Outside Oslo’s Munch Museum there’s an uncanny tree that could belong in one of the artist’s paintings – its boluses grouped in a foreshortened face, the grain forming a close swirl. I had the feeling it had been selected to prepare visitors, or acquired from one of Munch’s properties. It was the final weekend of ‘Munch 150’, and the last opportunity I (or anyone) would have in at least a century to see most of the painter’s major works and many of their variants gathered in two galleries: the museum and Oslo’s National Gallery.
The famous Self-Portrait with Cigarette (1895) had been touring Svalbard for the past year and was here exhibited in its temperature-controlled case. One room in the National reconstructed the original Berlin showing of The Frieze of Life, though some of these paintings were reproduced, the originals too fragile to travel.
Munch would have objected to the care now taken with his paintings. He hated varnish and would leave canvasses outside for months or years so their colours would ‘collect themselves.’ He’d kick them, spill drinks on them, let his dogs run over them, or use them as pan-lids in the kitchen. For Munch, this was part of the paintings proving themselves worthy of posterity.
Because of Munch’s treatment of his canvasses, if you don’t see the real thing you see less than half the image. In one of his Deathbeds, you can see where rain has caused the bedridden figure of the artist to bleed into the bed. In a self-portrait with a cigarette, his moustache is done in the soft ultra-violet of the smoke surrounding him, or, as Munch describes smoke in his St. Cloud Manifesto (1889) ‘that blue-grey tobacco-laden air.’ In his early paintings he has taken a knife to their finish, and magnifying glasses on strings were sometimes provided (though quite arbitrarily).
Like Picasso, Munch could do realism if he wanted. But either because you take this for granted, or because you are sometimes made to forget, looking at his paintings this close and in succession yields surprising moments of technical clarity. He was considered to be a bad painter of hands, but he was brilliant at shoes, as evident in the many full-length portraits on display; he must be one of the most expressive painters of shoes that ever lived. He disliked the inclusion of fruit in paintings, but in his first Death of Marat (1907) – a painting depicting the histrionic crux of his life, where he shot his finger in front of a tormenting lover – apples in a bowl are given a wonderful scuffed brightness. By his later portraits he could do his face in a couple of strokes; you know it’s him, and he’s all there.

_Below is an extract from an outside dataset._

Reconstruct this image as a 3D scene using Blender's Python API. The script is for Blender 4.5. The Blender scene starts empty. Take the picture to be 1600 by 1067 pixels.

Having all these paintings in the same place is a great historical gesture, but it is rather exhausting. At ‘Munch 150’ you are taking in one of the most intense of artistic minds, in a few hours, and the profusion of masterpieces inevitably raises your tolerance for great art so that whole rooms don’t draw the eye. I envied a vast group of guided tourists in the National who dashed from a Sick Child in the first room to a Scream, skipping three brilliant rooms, then squandering the rest of The Frieze room.
I almost felt the compulsion to follow their lead, just to be perverse. There’s no need to visit the ‘Fairy Tale’ forest room, or the paintings of children room, though if they were part of any other collection you’d probably worship them. Then there are the extracts from his writing. Munch’s narrative diaries are often good and clever; his letter prose can be very funny. The literary sketches or prose-poems chosen for the gallery walls were undergraduate to abysmal.
I ‘did’ the two galleries in two days, along with Munch’s murals in Oslo University. It certainly spoilt me for the Astrup Fearnly Museum of Modern Art the following day.
The ‘Anniversary Exhibition: Munch 150’ was a collaboration between the Munch Museum and the National Museum of Art, Architecture and Design, open from 7 June–13 October 2013.
The exhibition formed part of a wider cultural programme celebrating the 150th anniversary of Edvard Munch’s birth.